*GIVEN DATA:*
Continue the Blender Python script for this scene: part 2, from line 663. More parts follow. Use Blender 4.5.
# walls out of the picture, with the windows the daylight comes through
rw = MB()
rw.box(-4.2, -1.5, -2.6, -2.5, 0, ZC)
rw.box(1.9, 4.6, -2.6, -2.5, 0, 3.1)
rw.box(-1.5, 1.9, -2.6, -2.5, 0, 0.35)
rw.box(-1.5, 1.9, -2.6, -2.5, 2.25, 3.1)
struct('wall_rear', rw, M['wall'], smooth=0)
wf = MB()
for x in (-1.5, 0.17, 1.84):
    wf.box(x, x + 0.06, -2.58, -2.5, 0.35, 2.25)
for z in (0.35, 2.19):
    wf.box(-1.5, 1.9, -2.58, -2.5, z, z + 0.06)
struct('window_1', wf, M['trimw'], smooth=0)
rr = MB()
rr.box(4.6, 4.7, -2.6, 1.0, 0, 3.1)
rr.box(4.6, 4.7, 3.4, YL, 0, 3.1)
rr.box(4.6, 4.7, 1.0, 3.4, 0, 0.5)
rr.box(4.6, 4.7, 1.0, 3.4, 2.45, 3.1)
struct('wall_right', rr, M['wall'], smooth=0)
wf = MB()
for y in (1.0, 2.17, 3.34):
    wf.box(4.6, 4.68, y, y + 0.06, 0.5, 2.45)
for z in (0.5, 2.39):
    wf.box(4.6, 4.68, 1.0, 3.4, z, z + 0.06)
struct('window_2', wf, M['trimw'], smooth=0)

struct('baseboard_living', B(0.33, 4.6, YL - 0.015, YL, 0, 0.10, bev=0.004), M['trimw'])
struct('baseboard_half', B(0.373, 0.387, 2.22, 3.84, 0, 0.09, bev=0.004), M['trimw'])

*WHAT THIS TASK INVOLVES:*
Give back the whole listing, word for word.

*EXERCISE RESULT:*
Continue the Blender Python script for this scene: part 2, from line 663. More parts follow. Use Blender 4.5.
# walls out of the picture, with the windows the daylight comes through
rw = MB()
rw.box(-4.2, -1.5, -2.6, -2.5, 0, ZC)
rw.box(1.9, 4.6, -2.6, -2.5, 0, 3.1)
rw.box(-1.5, 1.9, -2.6, -2.5, 0, 0.35)
rw.box(-1.5, 1.9, -2.6, -2.5, 2.25, 3.1)
struct('wall_rear', rw, M['wall'], smooth=0)
wf = MB()
for x in (-1.5, 0.17, 1.84):
    wf.box(x, x + 0.06, -2.58, -2.5, 0.35, 2.25)
for z in (0.35, 2.19):
    wf.box(-1.5, 1.9, -2.58, -2.5, z, z + 0.06)
struct('window_1', wf, M['trimw'], smooth=0)
rr = MB()
rr.box(4.6, 4.7, -2.6, 1.0, 0, 3.1)
rr.box(4.6, 4.7, 3.4, YL, 0, 3.1)
rr.box(4.6, 4.7, 1.0, 3.4, 0, 0.5)
rr.box(4.6, 4.7, 1.0, 3.4, 2.45, 3.1)
struct('wall_right', rr, M['wall'], smooth=0)
wf = MB()
for y in (1.0, 2.17, 3.34):
    wf.box(4.6, 4.68, y, y + 0.06, 0.5, 2.45)
for z in (0.5, 2.39):
    wf.box(4.6, 4.68, 1.0, 3.4, z, z + 0.06)
struct('window_2', wf, M['trimw'], smooth=0)

struct('baseboard_living', B(0.33, 4.6, YL - 0.015, YL, 0, 0.10, bev=0.004), M['trimw'])
struct('baseboard_half', B(0.373, 0.387, 2.22, 3.84, 0, 0.09, bev=0.004), M['trimw'])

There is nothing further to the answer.